2. Regressam, no entanto, os embaraços com a laicidade. Nos países muçulmanos, a separação entre a religião e a política é, por enquanto, sobretudo, uma aspiração do Ocidente. Em França, por medo do fundamentalismo islâmico, caiu-se num ridículo tal que só pode produzir os efeitos que pretendia evitar. Como viu Reyes Mate, esquece-se que a insistência no "véu muçulmano" é também uma forma de exprimir em sinais, mais ou menos religiosos, uma identidade e o mal-estar social dos muçulmanos nas sociedades europeias. Julga-se que é mais rentável lutar contra o fanatismo de alguns do que contra as dificuldades económicas, sociais e culturais de integração de todos num projecto comum de humanização compartilhada. Deixem em paz esses sinais. Que ficaria da França se destruíssem todos os grandes sinais religiosos que marcam a paisagem da sua história, antiga e recente?

Seria bom lembrar G. E. Lessing, um filósofo da religião nascido em 1729. Na sua obra- prima, "Natan, o Sábio", um poema dramático sobre a tolerância, tem como protagonistas o muçulmano Saladino, o Templário cristão e o judeu Natan. Saladino, sultão de Jerusalém, quer acabar com a história de violência entre as três religiões. Sente que para conseguir a paz tem de esclarecer, previamente, uma questão teológica: como é que cada uma das três religiões monoteístas pretende ter a verdade em exclusivo? Saladino entende que tanto ele como o Templário cristão têm a religião dos seus antepassados e muito mais não se pode exigir de um político e de um militar que eles são. Mas se Natan é um sábio, deve ter alguma razão para saber que a sua religião é a verdadeira. E se a sua razão for boa, os outros poderão entendê-la. Daí a súplica do muçulmano ao judeu: "Dá-me a conhecer as razões da tua divina 'eleição'." Natan respondeu com uma célebre narrativa, a "parábola dos três anéis", que circulava entre os judeus medievais espanhóis e que já encerra as razões da tolerância moderna. Ei-las: antes de ser judeu, muçulmano ou cristão, somos homens e ninguém possui a verdade em exclusivo. O próprio do homem não é possuir a verdade, mas procurá-la e não há outro critério para conhecer a verdade em assuntos relativos à moral e à política senão mediante o reconhecimento que os outros nos concedem.

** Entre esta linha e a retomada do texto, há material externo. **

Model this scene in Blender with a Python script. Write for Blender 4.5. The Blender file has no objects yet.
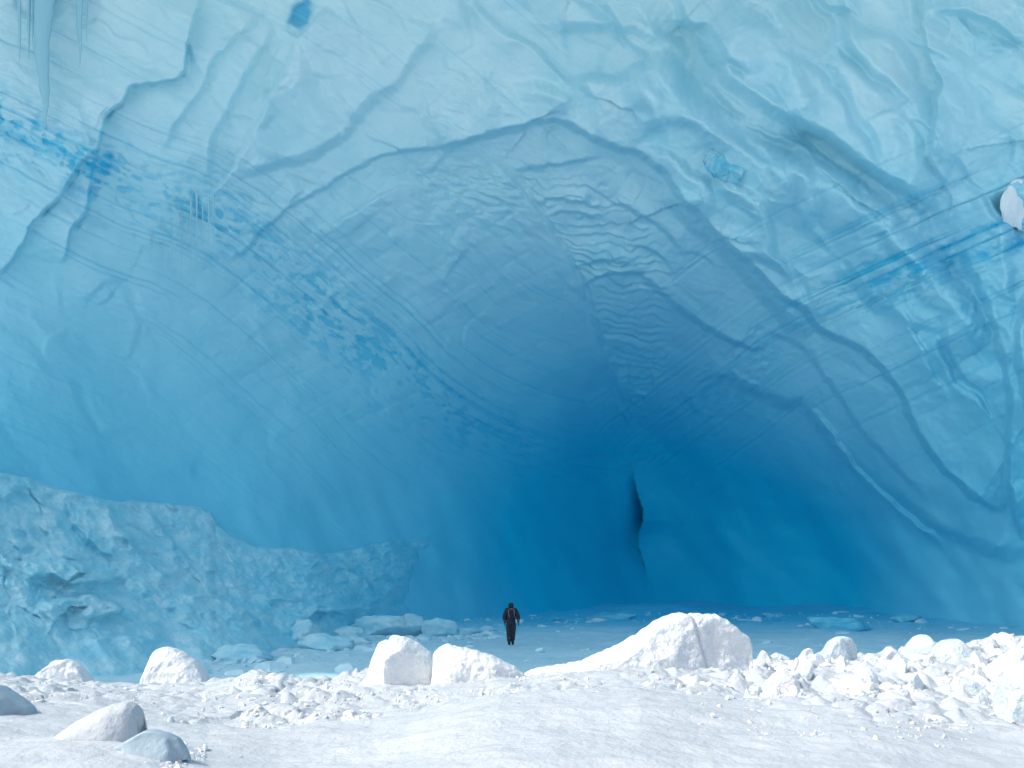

Natan tornou-se o protótipo do homem moderno, isto é, do homem ilustrado, aberto à fraternidade universal. Viu-se, depois, no internacionalismo de Natan e dos seus seguidores uma ameaça ao patriotismo, a virtude maior dos novos tempos. Um dos livros mais procurados pelos nazis foi, precisamente, "Natan, o Sábio". O ninho da intolerância já não era a religião, mas o nacionalismo.

3. Hoje, laicos e religiosos de todas as denominações estão confrontados com um problema que se arrasta: uma minoria de seres humanos está sentada à mesa farta, enquanto grande parte da população está à porta, doente e esfomeada. Os laicos dos países ricos entretêm-se com as ameaças das religiões, em vez de se preocuparem com a ameaça da pobreza. Os religiosos dos países capitalistas festejam o fracasso das ideologias ateias. Alguns dirigentes confessam-se muito cristãos e vivem em conivência com os governantes corruptos e os magnatas dos países prostrados na miséria. Tanto a laicidade como as religiões podem tornar-se figuras da alienação. Segundo a graça do Evangelho, não é pela laicidade ou pela religião que a história e Deus nos julgarão, mas pela resposta à pergunta: "Que fizeste do teu irmão"?